Olympic ticket buyers could face hefty bills

Published by Rebecca Rutt on 04 May 2011.
Last updated on 04 May 2011

Olympic rings

Around 1.8 million people applied for an estimated 20 million London 2012 Olympics tickets last week, and the signs are that many people have booked more tickets than they can afford.

With the average ticket application exceeding 10 per person and an average ticket price of between £50 and £200, applicants are set to receive bills of hundreds or even thousands of pounds in the next few weeks.

People had to select tickets through the online bidding system but weren't told at the time whether their applications were successful, so many have potentially spent thousands of pounds to make sure they get tickets to something.

Payments are being taken between 10 May and 10 June and an official notification of what tickets they have qualified for will be emailed by 24 June.

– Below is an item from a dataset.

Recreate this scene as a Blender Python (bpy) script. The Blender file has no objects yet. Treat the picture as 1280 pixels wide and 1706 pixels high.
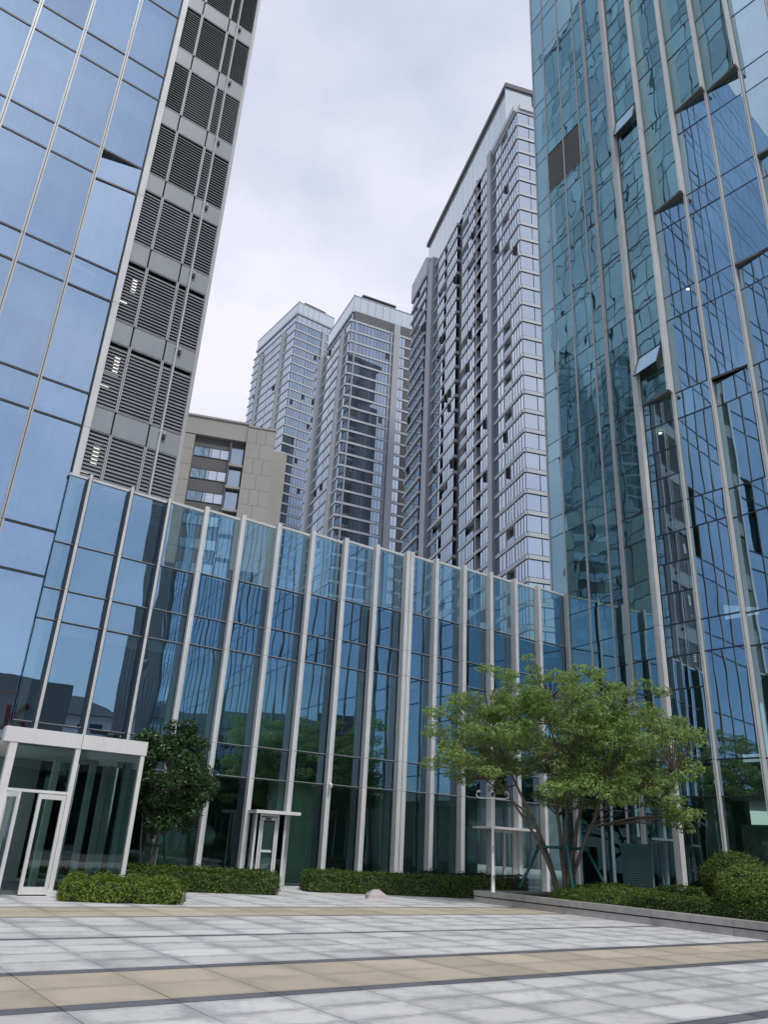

Those who have acquired tickets to events they might not be able to attend, or have bought more than they can afford, will be able to sell back tickets through an official re-selling platform but that will not be available until early next year.

Adrian Bassett, spokesperson for the London Organising Committee of the Olympic Games and Paralympic Games (LOCOG), says details will be released later this year about how ticket money will be refunded during the re-selling period.

What to do if you've got more tickets than you bargained for

It's also possible to sell tickets privately onto family and friends. Selling on the open market is illegal, but it's yet unclear how this will be policed.

If you do receive more tickets than you were budgeting for, it could be worth moving your debt to a card with an extended 0% balance transfer period. For example, the Barclaycard Platinum has a 17-month interest-free transfer period, while the Halifax Rewards card and the NatWest Classic card both have a 13-month 0% period.